January 24, 2012

Review: The Nazi Officer's Wife by Edith Hahn Beer

The Nazi Officer's Wife by Edith Hahn Beer

Release Date: October 24, 2000
Publisher: Harper Perennial
Pages: 305 pages
Source & Format: Borrowed; Audiobook
Amazon | Goodreads

Summary
Edith Hahn was an outspoken young woman in Vienna before the Gestapo forced her into a ghetto and then into a labor camp. Months later, she returned home with the realization that her life would never be the same. As a Jew, she would forever be a wanted woman.

With the help of a friend, Edith is able to change her identity. She becomes Grete, and she eventually meets and marries a member of the Nazi party. Edith has become a "U-boat" - a term used during that time to describe Jews hiding in Germany during WWII.

Edith's stories are about survival and, ultimately, triumph.

Thoughts on The Nazi Officer's Wife
A co-worker loaned me an audio recording of this book, praising it as one of the best books she had ever read. I love books set during WWII, particularly stories that deal with the Jewish Holocaust. It is, without a doubt, one of the darkest periods in history. But I also find it fascinating because I love reading stories about the light among the darkness.
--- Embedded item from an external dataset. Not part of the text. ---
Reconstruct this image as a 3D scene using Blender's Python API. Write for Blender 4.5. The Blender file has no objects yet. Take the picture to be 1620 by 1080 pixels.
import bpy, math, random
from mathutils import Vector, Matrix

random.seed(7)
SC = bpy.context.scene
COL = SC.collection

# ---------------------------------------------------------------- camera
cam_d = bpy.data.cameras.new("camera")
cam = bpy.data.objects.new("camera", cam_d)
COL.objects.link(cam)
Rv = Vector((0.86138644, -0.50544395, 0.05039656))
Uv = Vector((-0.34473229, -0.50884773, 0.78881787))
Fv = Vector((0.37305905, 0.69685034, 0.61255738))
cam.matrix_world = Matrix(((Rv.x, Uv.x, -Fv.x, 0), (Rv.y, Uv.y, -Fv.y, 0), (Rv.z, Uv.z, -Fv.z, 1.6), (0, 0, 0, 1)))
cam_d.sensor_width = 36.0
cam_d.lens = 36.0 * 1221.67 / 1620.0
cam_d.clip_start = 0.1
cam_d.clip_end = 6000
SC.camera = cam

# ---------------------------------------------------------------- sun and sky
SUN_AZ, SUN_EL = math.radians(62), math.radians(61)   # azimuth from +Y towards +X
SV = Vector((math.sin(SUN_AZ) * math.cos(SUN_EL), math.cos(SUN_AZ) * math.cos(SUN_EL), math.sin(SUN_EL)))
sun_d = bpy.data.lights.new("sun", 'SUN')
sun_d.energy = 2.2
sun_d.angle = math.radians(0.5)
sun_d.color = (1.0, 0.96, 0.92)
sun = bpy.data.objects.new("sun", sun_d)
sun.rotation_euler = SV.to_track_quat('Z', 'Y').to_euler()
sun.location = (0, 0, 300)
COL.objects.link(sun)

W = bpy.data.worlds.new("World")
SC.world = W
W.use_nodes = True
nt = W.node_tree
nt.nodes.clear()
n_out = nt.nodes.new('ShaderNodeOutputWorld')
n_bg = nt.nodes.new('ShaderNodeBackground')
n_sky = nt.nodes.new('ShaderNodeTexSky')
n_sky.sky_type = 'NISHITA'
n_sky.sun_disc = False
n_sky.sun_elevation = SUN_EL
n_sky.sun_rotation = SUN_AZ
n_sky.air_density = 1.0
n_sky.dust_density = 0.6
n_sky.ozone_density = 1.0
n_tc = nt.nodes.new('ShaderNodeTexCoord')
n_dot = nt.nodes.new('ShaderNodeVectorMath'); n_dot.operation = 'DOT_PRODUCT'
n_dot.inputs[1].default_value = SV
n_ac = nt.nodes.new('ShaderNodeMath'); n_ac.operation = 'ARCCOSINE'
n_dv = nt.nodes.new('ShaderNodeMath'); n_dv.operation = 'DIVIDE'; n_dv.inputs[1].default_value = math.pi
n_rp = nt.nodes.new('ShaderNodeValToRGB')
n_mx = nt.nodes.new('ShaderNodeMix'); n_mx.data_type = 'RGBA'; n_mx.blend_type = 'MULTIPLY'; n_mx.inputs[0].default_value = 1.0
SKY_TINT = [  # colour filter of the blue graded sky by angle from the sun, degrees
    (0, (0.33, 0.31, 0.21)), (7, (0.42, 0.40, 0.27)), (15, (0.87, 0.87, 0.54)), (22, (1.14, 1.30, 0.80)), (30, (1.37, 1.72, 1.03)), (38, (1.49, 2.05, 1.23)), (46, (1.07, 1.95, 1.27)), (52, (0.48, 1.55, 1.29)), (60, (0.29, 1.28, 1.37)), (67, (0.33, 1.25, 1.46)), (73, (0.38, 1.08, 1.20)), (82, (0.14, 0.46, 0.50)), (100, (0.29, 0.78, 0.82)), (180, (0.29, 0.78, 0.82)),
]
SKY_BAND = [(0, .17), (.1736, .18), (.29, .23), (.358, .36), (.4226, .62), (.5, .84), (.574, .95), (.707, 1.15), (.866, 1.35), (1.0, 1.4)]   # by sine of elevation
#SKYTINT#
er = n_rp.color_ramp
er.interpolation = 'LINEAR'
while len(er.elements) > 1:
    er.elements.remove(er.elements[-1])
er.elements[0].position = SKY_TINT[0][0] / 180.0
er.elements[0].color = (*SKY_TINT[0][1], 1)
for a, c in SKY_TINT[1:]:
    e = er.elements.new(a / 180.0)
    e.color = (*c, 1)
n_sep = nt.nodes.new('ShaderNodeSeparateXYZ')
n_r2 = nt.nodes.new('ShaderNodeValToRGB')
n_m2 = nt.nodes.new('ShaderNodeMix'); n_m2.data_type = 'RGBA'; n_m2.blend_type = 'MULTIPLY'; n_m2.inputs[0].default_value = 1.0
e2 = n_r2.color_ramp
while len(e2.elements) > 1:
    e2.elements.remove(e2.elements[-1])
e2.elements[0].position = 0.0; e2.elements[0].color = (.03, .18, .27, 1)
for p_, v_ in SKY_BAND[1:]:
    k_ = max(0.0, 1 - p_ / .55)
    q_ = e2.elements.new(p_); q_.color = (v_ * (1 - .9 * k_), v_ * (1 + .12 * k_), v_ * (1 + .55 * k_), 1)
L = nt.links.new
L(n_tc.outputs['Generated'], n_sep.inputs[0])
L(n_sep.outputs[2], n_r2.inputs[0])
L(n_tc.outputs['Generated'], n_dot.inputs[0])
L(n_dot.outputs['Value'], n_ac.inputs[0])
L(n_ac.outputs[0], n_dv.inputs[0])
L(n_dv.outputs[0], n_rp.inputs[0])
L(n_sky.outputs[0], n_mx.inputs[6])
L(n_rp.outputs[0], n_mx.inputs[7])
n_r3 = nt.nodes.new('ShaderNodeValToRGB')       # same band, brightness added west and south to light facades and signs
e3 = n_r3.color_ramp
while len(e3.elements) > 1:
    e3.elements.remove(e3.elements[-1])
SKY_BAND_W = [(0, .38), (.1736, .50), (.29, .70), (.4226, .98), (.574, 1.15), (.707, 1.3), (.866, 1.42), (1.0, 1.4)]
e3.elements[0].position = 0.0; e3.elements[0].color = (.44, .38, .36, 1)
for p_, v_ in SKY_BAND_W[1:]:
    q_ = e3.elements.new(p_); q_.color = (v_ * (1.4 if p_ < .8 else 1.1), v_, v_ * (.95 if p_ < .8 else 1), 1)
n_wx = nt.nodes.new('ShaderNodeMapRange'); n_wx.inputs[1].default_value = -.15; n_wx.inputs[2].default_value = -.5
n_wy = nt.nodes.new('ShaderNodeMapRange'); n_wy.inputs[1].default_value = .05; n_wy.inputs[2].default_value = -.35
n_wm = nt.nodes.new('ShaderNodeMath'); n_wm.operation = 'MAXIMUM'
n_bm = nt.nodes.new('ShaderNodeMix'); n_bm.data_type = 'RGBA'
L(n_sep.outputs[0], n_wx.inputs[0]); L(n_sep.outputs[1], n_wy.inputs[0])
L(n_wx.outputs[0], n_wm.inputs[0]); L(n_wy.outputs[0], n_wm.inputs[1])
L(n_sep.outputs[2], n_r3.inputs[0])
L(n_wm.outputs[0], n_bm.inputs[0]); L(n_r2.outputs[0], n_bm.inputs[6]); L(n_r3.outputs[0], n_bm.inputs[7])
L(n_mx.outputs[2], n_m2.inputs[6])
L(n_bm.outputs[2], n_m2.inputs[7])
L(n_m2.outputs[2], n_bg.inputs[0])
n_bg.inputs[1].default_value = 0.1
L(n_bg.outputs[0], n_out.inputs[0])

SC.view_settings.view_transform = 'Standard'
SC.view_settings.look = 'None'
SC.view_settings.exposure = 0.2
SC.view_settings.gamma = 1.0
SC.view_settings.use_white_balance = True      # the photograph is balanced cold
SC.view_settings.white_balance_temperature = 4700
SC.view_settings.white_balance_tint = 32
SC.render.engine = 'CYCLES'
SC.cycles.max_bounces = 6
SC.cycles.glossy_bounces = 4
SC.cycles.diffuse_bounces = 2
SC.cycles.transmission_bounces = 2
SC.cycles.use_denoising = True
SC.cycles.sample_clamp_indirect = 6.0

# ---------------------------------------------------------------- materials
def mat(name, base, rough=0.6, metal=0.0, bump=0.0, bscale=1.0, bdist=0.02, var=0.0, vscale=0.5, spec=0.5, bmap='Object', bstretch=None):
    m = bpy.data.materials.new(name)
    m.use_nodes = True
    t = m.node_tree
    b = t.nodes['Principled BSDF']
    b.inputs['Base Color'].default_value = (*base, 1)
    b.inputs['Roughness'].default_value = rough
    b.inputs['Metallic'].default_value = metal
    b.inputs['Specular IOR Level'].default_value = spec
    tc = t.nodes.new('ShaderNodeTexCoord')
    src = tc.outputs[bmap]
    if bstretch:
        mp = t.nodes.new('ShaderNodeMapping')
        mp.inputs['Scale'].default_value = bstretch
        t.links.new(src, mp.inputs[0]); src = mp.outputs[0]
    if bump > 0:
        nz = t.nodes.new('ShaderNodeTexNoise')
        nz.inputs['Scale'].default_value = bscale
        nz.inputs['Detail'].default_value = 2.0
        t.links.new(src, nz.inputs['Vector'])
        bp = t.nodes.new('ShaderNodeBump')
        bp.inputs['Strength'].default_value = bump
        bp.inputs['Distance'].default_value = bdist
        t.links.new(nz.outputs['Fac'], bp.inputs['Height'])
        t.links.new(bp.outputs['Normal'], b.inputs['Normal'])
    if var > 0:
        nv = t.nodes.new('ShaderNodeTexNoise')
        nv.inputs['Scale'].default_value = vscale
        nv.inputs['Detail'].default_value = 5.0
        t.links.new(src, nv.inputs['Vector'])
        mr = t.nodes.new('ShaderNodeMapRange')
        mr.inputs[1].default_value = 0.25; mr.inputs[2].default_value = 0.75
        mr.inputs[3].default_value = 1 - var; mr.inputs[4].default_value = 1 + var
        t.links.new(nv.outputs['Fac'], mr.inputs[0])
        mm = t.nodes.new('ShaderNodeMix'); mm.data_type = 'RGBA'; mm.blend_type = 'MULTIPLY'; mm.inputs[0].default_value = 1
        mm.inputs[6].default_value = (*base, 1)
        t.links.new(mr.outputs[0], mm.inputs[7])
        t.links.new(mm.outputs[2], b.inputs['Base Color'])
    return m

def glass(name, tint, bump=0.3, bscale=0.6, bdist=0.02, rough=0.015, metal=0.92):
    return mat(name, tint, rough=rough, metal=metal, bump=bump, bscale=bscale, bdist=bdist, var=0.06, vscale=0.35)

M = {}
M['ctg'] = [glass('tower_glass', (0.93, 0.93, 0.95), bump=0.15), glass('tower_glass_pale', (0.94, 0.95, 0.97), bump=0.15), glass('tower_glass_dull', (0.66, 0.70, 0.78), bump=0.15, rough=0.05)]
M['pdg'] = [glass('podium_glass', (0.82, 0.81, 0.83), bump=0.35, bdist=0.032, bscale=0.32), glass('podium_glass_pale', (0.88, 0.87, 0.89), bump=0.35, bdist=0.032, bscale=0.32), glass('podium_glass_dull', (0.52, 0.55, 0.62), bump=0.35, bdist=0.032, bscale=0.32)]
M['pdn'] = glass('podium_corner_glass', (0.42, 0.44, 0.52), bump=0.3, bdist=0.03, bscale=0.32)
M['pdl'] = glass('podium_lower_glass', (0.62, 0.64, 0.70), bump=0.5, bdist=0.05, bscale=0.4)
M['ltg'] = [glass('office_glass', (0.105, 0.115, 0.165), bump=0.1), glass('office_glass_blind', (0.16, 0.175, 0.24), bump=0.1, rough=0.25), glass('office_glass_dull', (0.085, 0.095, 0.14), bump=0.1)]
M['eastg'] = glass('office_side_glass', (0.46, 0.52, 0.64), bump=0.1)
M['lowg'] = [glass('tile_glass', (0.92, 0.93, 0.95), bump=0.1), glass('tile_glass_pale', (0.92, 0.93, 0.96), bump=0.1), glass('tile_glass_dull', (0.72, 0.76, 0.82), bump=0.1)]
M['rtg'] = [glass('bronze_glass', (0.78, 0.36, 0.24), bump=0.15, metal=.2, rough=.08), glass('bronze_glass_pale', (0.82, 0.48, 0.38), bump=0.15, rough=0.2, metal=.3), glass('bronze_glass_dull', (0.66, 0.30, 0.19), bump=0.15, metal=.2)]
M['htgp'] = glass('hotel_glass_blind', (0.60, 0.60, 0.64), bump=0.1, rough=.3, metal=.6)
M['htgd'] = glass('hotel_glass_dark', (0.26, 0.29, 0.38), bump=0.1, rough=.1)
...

Edith Hahn was not a hero in the traditional sense. She did not save many lives or risk her own for the sake of someone else. Instead, she did the only things she knew to do to save her life. Edith's story is about a woman hiding in plain sight. So, while she may not sound like a heroic woman, I found her story to be captivating.

Choosing to live - even when it means living in fear - makes Edith brave. She was, in my mind, courageous. What I loved the most about this book was that it was so different from other Holocaust memoirs or fictional accounts that I've read. Yes, some of the details were similar. Descriptions about life as a Jew during this time matched other accounts I've read. What made this unique was the fact that Edith was not in hiding. In fact, she married a Nazi.

Living in Germany, Edith has to essentially "murder" herself. Her identity and her heritage had to be pushed aside. Her knowledge - from years of schooling - had to be hidden. I said this book wasn't about a woman in hiding, but actually it is. It is just a different kind of hiding. Edith hid everything about herself in order to go unnoticed by her neighbors.

The writing is straightforward and simple. Occasionally, Edith will address you, the reader, with her comments. I found it to be an interesting way to further draw the reader into the story. Since I listened to the audiobook, I will also mention that I found the narrator to be particularly compelling. She was the perfect choice for reading this book!

I highly recommend this book, especially for fans of WWII, and believe it is a great addition to historical Holocaust testimonials.

So Quotable
"I murdered the personality I was born with and transformed myself from a butterfly back into a caterpillar. That night I learned to seek the shadows, to prefer the silence. I thought: Now I am like Dante. I walk through hell, but I am not burning."

"You know, we have moments of passion when we are in pain. And then of course the moment ends, and with it the passion and the pain, and we can forgive and forget. But I think that every time you hurt somebody that you care for, a crack appears in your relationship, a little weakening - and it stays there, dangerous, waiting for the next opportunity to open up and destroy everything."